Stepmother: Musso said he would kill grandfather

Dustin Musso’s stepmother testified at a pretrial hearing Monday her stepson once told her he was going to kill her, his father, their dogs and birds, his grandfather and a Virginia law enforcement officer and torch their homes.

Musso, who is accused in the 2009 arson-related killing of his grandfather in Baton Rouge, made the threats in January 2007, the same day Musso’s father accused him of stealing money from him.

“I’m taking everything he loves from him,” Cindy Musso recalled her stepson saying about his father.

“That’s just the way he’s been all his life,” Dustin Musso’s father, Peter Musso III, testified.

Christine Hammond, a sheriff’s detective in Stafford County, Va., testified she found the threats Musso made against her and her family particularly convincing, disturbing and frightening.

“He said he was going to burn my house down and kill my kids and make me watch. He said he was going to rape my kids and skin them and make me watch. He told me he was going to beat me” to death, said Hammond, who was called to the Fredericksburg, Va., home of Musso’s father and stepmother on Jan. 6, 2007, after Musso allegedly threatened to kill them and burn the house down.

Musso’s attorney, Lance Unglesby, asked Hammond if Musso’s threats were merely said in anger.

“He told me it was a promise,” she replied, noting Musso also threatened to burn down the house of the magistrate he appeared before in Virginia in January 2007.

“This defendant keeps his promises. He’s a man of his word,” East Baton Rouge Parish First Assistant District Attorney Prem Burns argued to state District Judge Mike Erwin in reference to Dustin Musso’s alleged threats against his grandfather, Peter Musso Jr., 76. “This was a future promise that he indeed carried out a few years later.”

Unglesby fought to prevent a jury from hearing about Musso’s alleged confession and the threats he made in 2007, but Erwin determined they are admissible and can be heard by a jury when he stands trial.

“He lost that smirk pretty good when the judge let that stuff in,” Musso’s father said outside the 19th Judicial District Courthouse.

Burns said after the hearing that Peter and Cindy Musso, Hammond and the magistrate, J.W. Walke, will be called to testify at Musso’s first-degree murder trial, scheduled to begin Dec. 2.

Musso faces life in prison if convicted of murdering his grandfather because prosecutors took the death penalty off the table in order to expedite the case and try him this year.

Burns has said potential mitigating circumstances were taken into consideration.

Musso’s attorneys have said he was in 23 foster homes starting at the age of 3 and has had a troubled and tortured life.

“If you look back at Dustin’s life, nobody has ever been there for him,” Unglesby said after court.
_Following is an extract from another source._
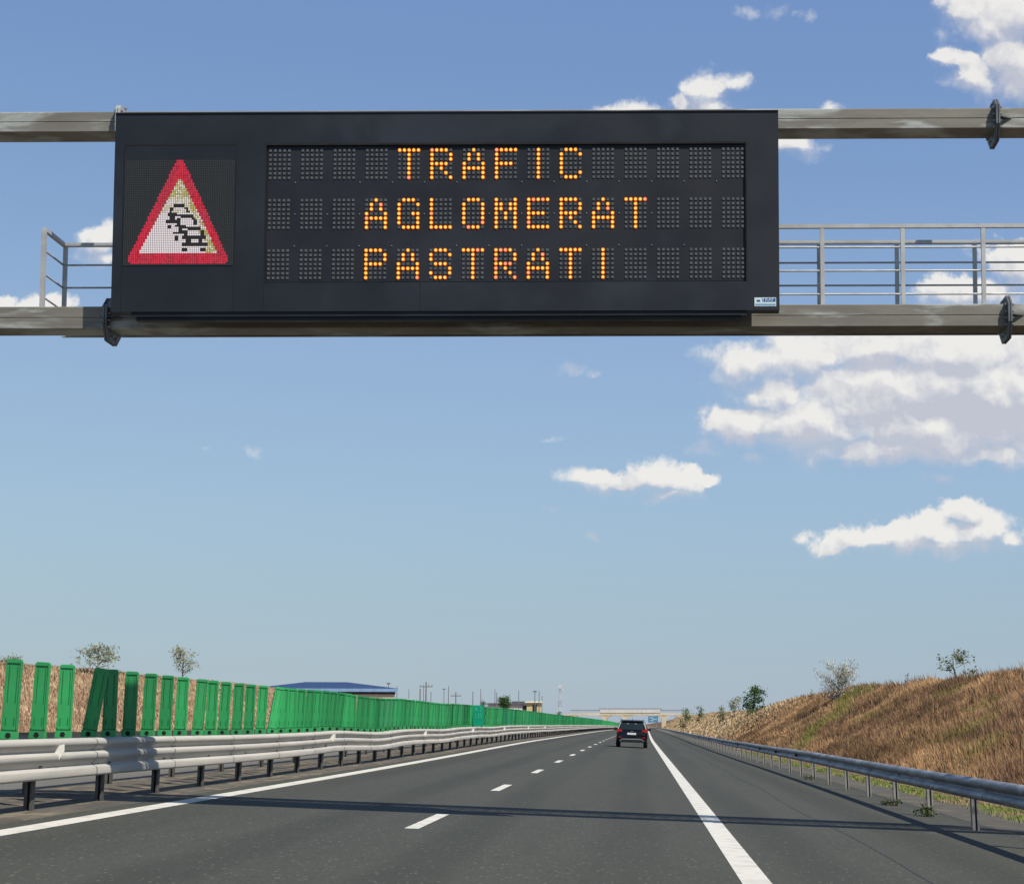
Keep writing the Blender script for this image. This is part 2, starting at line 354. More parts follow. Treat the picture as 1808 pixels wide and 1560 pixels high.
def dup(root, loc, rot, label, group=None):
    r = root.copy(); COL.objects.link(r); r.location = loc; r.rotation_euler = rot; r['label'] = label
    if group: r['group'] = group
    for ch in list(root.children):
        c = ch.copy(); COL.objects.link(c); c.parent = r
    return r

# ---------------------------------------------------------------- lie of the land
def vnoise(x, y, seed=0):
    x = np.asarray(x, float); y = np.asarray(y, float)
    xi = np.floor(x); yi = np.floor(y); fx = x-xi; fy = y-yi; fx = fx*fx*(3-2*fx); fy = fy*fy*(3-2*fy)
    def h(a, b):
        t = np.sin(a*127.1+b*311.7+seed*74.7)*43758.5453
        return t-np.floor(t)
    return (h(xi, yi)*(1-fx)+h(xi+1, yi)*fx)*(1-fy)+(h(xi, yi+1)*(1-fx)+h(xi+1, yi+1)*fx)*fy
def fbm(x, y, s, oct=4, seed=0):
    o = 0; a = .5; t = 0
    for i in range(oct):
        o = o+a*vnoise(x*s, y*s, seed+i); t += a; a *= .5; s *= 2.03
    return o/t
def sstep(x, a, b):
    t = np.clip((np.asarray(x, float)-a)/(b-a), 0, 1); return t*t*(3-2*t)
def bend(Y): return 3.0*np.clip((np.asarray(Y, float)-150)/750, 0, 2)**1.2
def fall(Y): return -.7*sstep(Y, 230, 900)
def cross(Y): return .04+.018*sstep(Y, 35, 110)*(1-sstep(Y, 300, 600))
def road_z(X, Y):
    """height of the paved surface"""
    Xr = np.asarray(X, float)-bend(Y); s = cross(Y)
    return np.where(Xr > -8.9, -s*Xr, s*8.9+0*Xr)+fall(Y)
CR = [(-100, 3.2), (60, 3.1), (85, 3.27), (121, 3.6), (170, 3.6), (208, 3.15), (245, 2.95), (283, 3.15), (390, 3.6), (700, 4.2), (900, 4.6), (1500, 4.5), (9000, 4)]
CL = [(-100, 4.3), (300, 4.25), (420, 3.9), (900, 3.9), (9000, 3)]
def land_z(X, Y):
    X = np.asarray(X, float); Y = np.asarray(Y, float); Xr = X-bend(Y)
    base = road_z(np.clip(Xr, -21.5, 7.2)+bend(Y), Y)-.02
    hr = np.interp(Y, [a for a, b in CR], [b for a, b in CR]); hl = np.interp(Y, [a for a, b in CL], [b for a, b in CL])
    bump = (fbm(X, Y, .22, 4, 3)-.5)*.5
    tr = np.clip((Xr-7.4)/7.6, 0, 1.0); sr = tr*.75+.25*sstep(tr, 0, 1)
    tl = np.clip((-22.0-Xr)/9.0, 0, 1.0); sl = tl*.75+.25*sstep(tl, 0, 1)
    z = base+(hr-base+bump*.7)*sr*(Xr > 0)+(hl-base+bump*.5)*sl*(Xr < 0)
    far = sstep(np.abs(Xr), 16, 60); z = z+far*(fbm(X, Y, .006, 3, 9)-.5)*1.0
    return z
ys = np.concatenate([np.arange(-60, 20, 5), np.arange(20, 200, 1.5), np.arange(200, 400, 4), np.arange(400, 1000, 15), np.geomspace(1000, 9000, 22)])
xs = np.concatenate([-np.geomspace(6000, 45, 22), np.arange(-42, -31, 1.5), np.arange(-31, -21.5, .75), np.arange(-21.5, 7, 2), np.arange(7, 16, .6), np.arange(16, 30, 2), np.geomspace(32, 6000, 22)])
XX, YY = np.meshgrid(xs, ys); XB = XX+bend(YY)*(np.abs(XX) < 60)
ZZ = land_z(XB, YY); ZZ = np.where(YY > 3000, ZZ-(YY-3000)*.0004, ZZ)
nx, ny = len(xs), len(ys); ii = (np.arange(ny-1)[:, None]*nx+np.arange(nx-1)[None]).ravel()
npmesh('ground', np.c_[XB.ravel(), YY.ravel(), ZZ.ravel()], np.c_[ii, ii+1, ii+nx+1, ii+nx], ['soil'], smooth=True, kind='structure')

YR = np.concatenate([np.arange(-60, 20, 8), np.arange(20, 320, 6), np.arange(320, 1300, 14)]).astype(float)
def strip(x0, x1, lift, name, m, Y=None, parent=None, nxs=2, **props):
    Y = YR if Y is None else Y; xv = np.linspace(x0, x1, nxs); A, B = np.meshgrid(xv, Y); Xw = A+bend(B)
    z = road_z(Xw, B)+lift; n = nxs; i = (np.arange(len(Y)-1)[:, None]*n+np.arange(n-1)[None]).ravel()
    return npmesh(name, np.c_[Xw.ravel(), B.ravel(), z.ravel()], np.c_[i, i+1, i+n+1, i+n], [m], parent=parent, **props)
road = strip(-6.95, 5.35, .0, 'road', 'asphalt', nxs=6, kind='structure')
strip(-21.3, -9.35, .0, 'opposing_road', 'asphalt_far', nxs=3, kind='structure')
strip(-9.35, -6.95, -.004, 'median_strip', 'dirt', nxs=5, kind='structure')
strip(5.35, 7.0, -.004, 'verge', 'verge', nxs=3, kind='structure')
strip(-6.62, -6.32, .004, 'edge_line', 'line', parent=road)
strip(.89, 1.16, .004, 'edge_line', 'line', parent=road)
for i in range(46):
    y0 = 21.2-24.2+12.1*i
    strip(-2.83, -2.66, .004, 'lane_dash', 'line', Y=np.array([y0, y0+1.7, y0+3.4]), parent=road)
# meandering tar seam along the hard shoulder
Y = np.arange(12, 150, .5); c = 2.72+.05*np.sin(Y*.35)+.07*(fbm(Y, Y*0, .8, 3, 5)-.5); w = .008+.016*fbm(Y, Y*0+7, 1.5, 2, 8)
v = np.r_[np.c_[c-w, Y, road_z(c-w, Y)+.004], np.c_[c+w, Y, road_z(c+w, Y)+.004]]; n = len(Y); i = np.arange(n-1)
npmesh('tar_seam', v, np.c_[i, i+n, i+n+1, i+1], ['crack'], parent=road)

# ---------------------------------------------------------------- guardrails
def closed(prof, t):
    """open profile -> closed thin section"""
    return prof+[(a-t, b) for a, b in reversed(prof)]
W2 = [(.0, .0), (.03, .012), (.074, .035), (.083, .055), (.083, .085), (.074, .105), (.012, .14), (.0, .155), (.012, .17), (.074, .205), (.083, .225), (.083, .255), (.074, .278), (.03, .300), (.0, .31)]
W3 = [(.05, 0), (.08, .01), (.085, .03), (.085, .10), (.078, .12), (.02, .145), (.012, .155), (.016, .165), (.075, .235), (.085, .255), (.085, .29), (.078, .31), (.02, .335), (.012, .345), (.016, .355), (.075, .415), (.085, .43), (.083, .465), (.065, .49), (.03, .503), (-.03, .508)]
def rail(name, label, cat, xc, face, prof, zb, m, px, ppitch, p0, span, sag=None, lean=0, postm='post', seedy=0, group=None):
    root = thing(name, label, cat, (xc, 0, 0), group=group)
    Y = np.arange(span[0], span[1], 1.0) if span[1] < 400 else np.r_[np.arange(span[0], 160, 1.0), np.arange(160, span[1], 6.0)]
    cl = closed(prof, .006); n = len(cl)
    wob = (fbm(Y, Y*0+seedy, .09, 3, seedy)-.5)
    dz = wob*.05; dx = (fbm(Y, Y*0+seedy+4, .07, 3, seedy+2)-.5)*.05
    if sag is not None:
        for yc, wd, az, ax in sag: e = np.exp(-((Y-yc)/wd)**2); dz = dz-az*e; dx = dx+ax*e
    gz = road_z(xc+bend(Y), Y); V = []
    for a, b in cl:
        V.append(np.c_[bend(Y)+dx+face*a-lean*(zb+b), Y, gz+dz+zb+b])
    V = np.stack(V, 1).reshape(-1, 3); i = (np.arange(len(Y)-1)[:, None]*n).ravel(); fs = []
    for j in range(n):
        k = (j+1) % n; fs.append(np.c_[i+j, i+k, i+n+k, i+n+j])
    fs = np.concatenate(fs)
    npmesh('rail', V, fs, [m], parent=root)
    # lap joints and bolts every 4 m, one mesh
    b = MB()
    for q in np.arange(span[0]+2, 90, 4.0):
        bx = float(np.interp(q, Y, dx)); z = float(np.interp(q, Y, gz+dz))+zb
        for hh in [.155] if len(prof) < 18 else [.155, .345]:
            for d in (-.12, .12, 0): b.box((bx+face*.012-lean*zb, q+d, z+hh), (.03, .028, .022), 'screw')
        # overlapping sheet end: proud by 5 mm
        pr = [(bx+face*(a+.005)-lean*(zb+c), z+c) for a, c in prof]; pr2 = [(u+face*.004, w) for u, w in reversed(pr)]
        b.prism(pr+pr2, 'y', q-.16, q-.15, 'flange')
    b.build('lap_joint', root)
    # posts: sigma-like channel
    far = MB(); k = 0; q = p0
    pm = MB(); H = zb+.27
    def channel(mb, ox, oy, oz):
        for dx_, dy_, sx, sy in ((-.045, 0, .006, .10), (.045, 0, .006, .10), (0, .047, .084, .006), (-.0275, -.053, .041, .006), (.036, -.053, .024, .006)):
            mb.box((ox+dx_, oy+dy_, oz+H/2-.15), (sx, sy, H+.3), postm)
    channel(pm, 0, 0, 0)
    pm.box((face*.085, 0, H-.1), (.07, .09, .22), postm)
    proto = pm.build('post', root)
    off = px-xc
    while q < span[1]:
        z = float(road_z(xc+bend(q), q)); x = float(bend(q))+off
        if k < 99:
            o = proto if k == 0 else proto.copy()
            if k: COL.objects.link(o); o.parent = root
            o.location = (x, q, z); o.rotation_euler = (0, .03-lean if lean else .035, random.uniform(-.06, .06))
        else: channel(far, x, q, z)
        q += ppitch; k += 1
    if far.v: far.build('post', root, kind='stuff')
    return root, Y, dx, gz+dz
near_rail, nY, ndx, nZ = rail('guardrail', 'pale three-wave steel guardrail carrying the green blades along the left lane', 'guardrail', -7.42, 1, W3, .37, 'galv', -7.54, 2.82, 18.98, (-30, 1200),
     postm='postd', sag=[(50, 3.5, .055, .05), (43, 3, -.02, -.03), (66, 4, .04, .04), (88, 5, .03, -.05)], seedy=3)
far_rail, *_ = rail('guardrail', 'rear guardrail of the median, behind the green blades', 'guardrail', -9.12, -1, W3, .37, 'galv', -9.03, 4.0, 18.0, (-30, 1200), seedy=9, postm='postd')
right_rail, rY, rdx, rZ = rail('guardrail', 'grey two-wave steel guardrail on the hard shoulder below the grassy bank', 'guardrail', 4.74, -1, W2, .49, 'galvr', 4.93, 4.02, 10.0, (-30, 1200), lean=.07, seedy=14)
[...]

Peter Musso III testified Musso, 33, came to live with him and Cindy Musso in Virginia after serving prison time for stealing his grandmother’s car in Baton Rouge.

Peter Musso said his son came at him with a razor knife on Jan. 6, 2007, after the two argued about money missing from a change jar in the house.
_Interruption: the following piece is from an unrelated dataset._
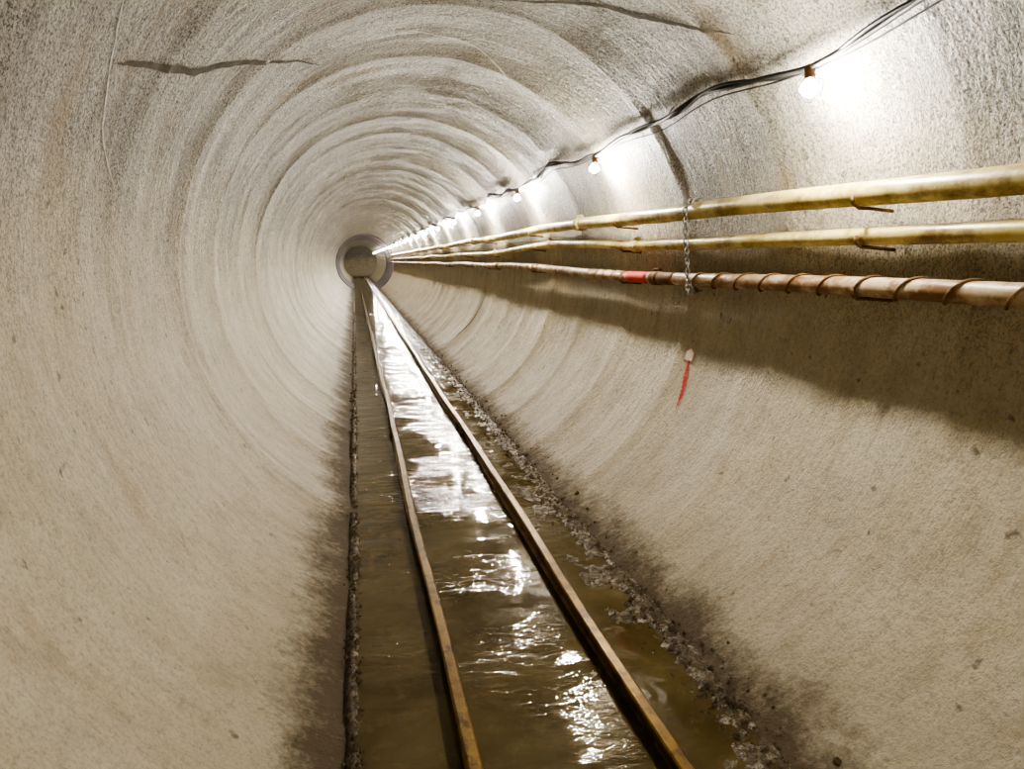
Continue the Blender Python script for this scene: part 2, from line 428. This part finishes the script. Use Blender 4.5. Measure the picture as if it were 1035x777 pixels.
# ---------------------------------------------------------------- marks on the wall
def ribbon(mb,pts,w,mat=0,off=.004,taper=True,jit=.2):
    P=[]
    for (a,b) in zip(pts,pts[1:]):
        for i in range(14):
            t=i/14; P.append((a[0]+(b[0]-a[0])*t,a[1]+(b[1]-a[1])*t))
    P.append(pts[-1]); N=len(P)
    V=[];F=[]
    for i,(th,y) in enumerate(P):
        a=wp(*P[max(i-1,0)],off);b=wp(*P[min(i+1,N-1)],off);c=wp(th,y,off)
        t=(b-a).normalized(); nn=Vector((math.cos(math.radians(th)),0,math.sin(math.radians(th)))); s=t.cross(nn).normalized()
        ww=w*(1 if not taper else (.15+math.sin(math.pi*min(1,max(.02,i/N)))))*(1+random.uniform(-jit,jit))
        sh=s*random.uniform(-jit,jit)*w*.3
        for q in(-1,1):
            p=c+s*ww*.5*q+sh
            th2=math.atan2(p.z-ZC,p.x); r2=rad(th2,p.y)-off; V.append((r2*math.cos(th2),p.y,ZC+r2*math.sin(th2)))
    for i in range(N-1): F.append((2*i,2*i+1,2*i+3,2*i+2))
    mb.add(V,F,mat)
mb=MB()
ribbon(mb,[(150,3.2),(148,3.4),(143,4.0),(133,4.7),(118.7,5.73)],.034)
ribbon(mb,[(82,4.72),(74,4.55),(66,4.3),(57.7,4.08),(50,3.75),(45,3.5)],.030)
ribbon(mb,[(-16,13.1),(-35,13.25),(-58,13.6)],.05)
ribbon(mb,[(142,2.9),(148,3.1),(158,3.3),(168,3.67)],.010,1,jit=.5)
ribbon(mb,[(35,6.9),(51,6.84),(66,6.2),(80,5.7),(96,5.5),(108,5.6)],.014,1,jit=.5)
ribbon(mb,[(120,6.8),(135,6.9),(150,6.7),(170,6.9),(185,6.7)],.010,1,jit=.5)
mb.obj('wall_cracks',[CRK,CRL])
mb=MB()
ribbon(mb,[(-18.2,4.69),(-22,4.67),(-26,4.61),(-30.5,4.57)],.036,0,.008,jit=.35)
flag=mb.obj('red_flagging_ribbon',[RED,TAG])
mb2=MB()
tp=[(-16.3,4.70),(-17.2,4.65),(-19.1,4.65),(-19.1,4.74),(-17.2,4.75)]
mb2.add([wp(a,b,.016) for a,b in tp]+[wp(a,b,.010) for a,b in tp],[(0,1,2,3,4),(9,8,7,6,5)]+[(i,(i+1)%5,(i+1)%5+5,i+5) for i in range(5)])
o=mb2.obj('tag',[TAG],flag,smooth=False)

# ---------------------------------------------------------------- world + camera
w=bpy.data.worlds.new('World'); bpy.context.scene.world=w; w.use_nodes=True
w.node_tree.nodes['Background'].inputs[0].default_value=(.02,.02,.02,1)
try:
    bpy.context.scene.view_settings.look='AgX - High Contrast'
except Exception as ex: print(ex)
cd=bpy.data.cameras.new('Camera'); cd.sensor_width=36; cd.lens=36*747/1035; cd.clip_start=.02; cd.clip_end=300
co=bpy.data.objects.new('Camera',cd); co.location=(-.63,0,1.65)
co.rotation_euler=(math.radians(90-9.46),0,math.radians(-11.89)); link(co)
bpy.context.scene.camera=co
Peter Musso said he picked up a phone and called 911 after his son said, “Arm yourself you fat (expletive).”

After making the threats to his family, Hammond and her family and the magistrate, Dustin Musso pleaded guilty in January 2008 to assault and battery on a law enforcement officer, three counts of threatening to bomb and burn, domestic assault and battery, and possession of marijuana.
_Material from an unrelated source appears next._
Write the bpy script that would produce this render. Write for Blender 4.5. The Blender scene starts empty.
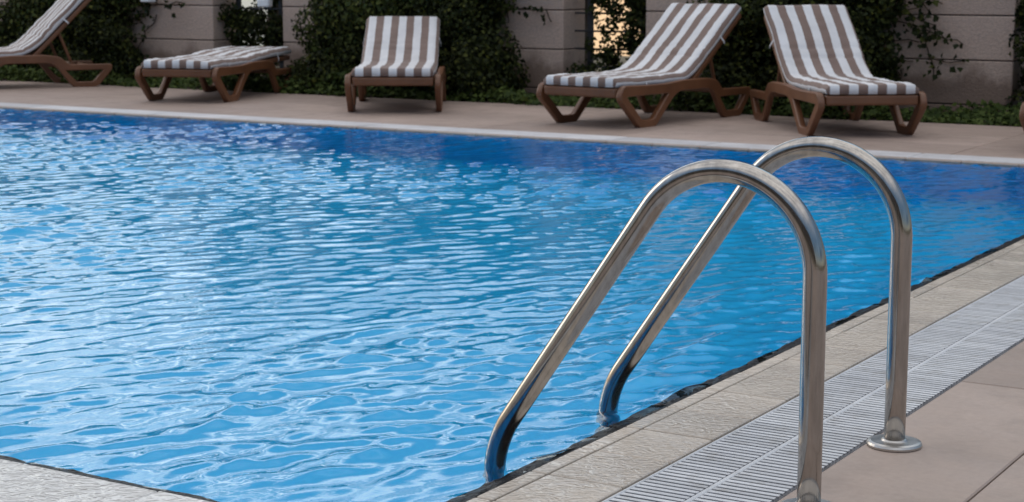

He was ordered to serve 14 months in prison.

Musso had been living with his grandfather for only a few days when he allegedly killed the elder Musso, Baton Rouge police Detective Brian Watson testified Monday.

Peter Musso III said he told his father in 2007 that Dustin Musso had threatened to kill his grandfather.

“My dad was forgiving. The kid got out of jail (in 2009). He gave him a place to stay,” Peter Musso III testified.

Watson said Dustin Musso told detectives in July 2009 that he killed his grandfather because he was angry at him for reporting to police on May 4, 2009, that his grandson had stolen his truck, cellphone and money.

Peter Musso’s charred body was found after firefighters responded to a fire at his Glenda Drive residence at 3:42 a.m. on May 5, 2009.

Although he died of smoke inhalation, an autopsy showed Musso suffered trauma to his head, Baton Rouge police have said.

Musso was arrested May 5, 2009, in Montgomery, Ala., after he boarded a Greyhound bus in Baton Rouge bound for Fredericksburg, Va. Watson said Greyhound employees reported Musso had blood on his hands when he purchased his ticket. The detective also said he smelled gasoline on the clothes Musso was wearing when he was detained in Alabama.

Watson said Musso admitted pouring gas on his grandfather’s body and in the house. Musso also said he punched his grandfather after his grandfather first slapped and punched him, the detective testified.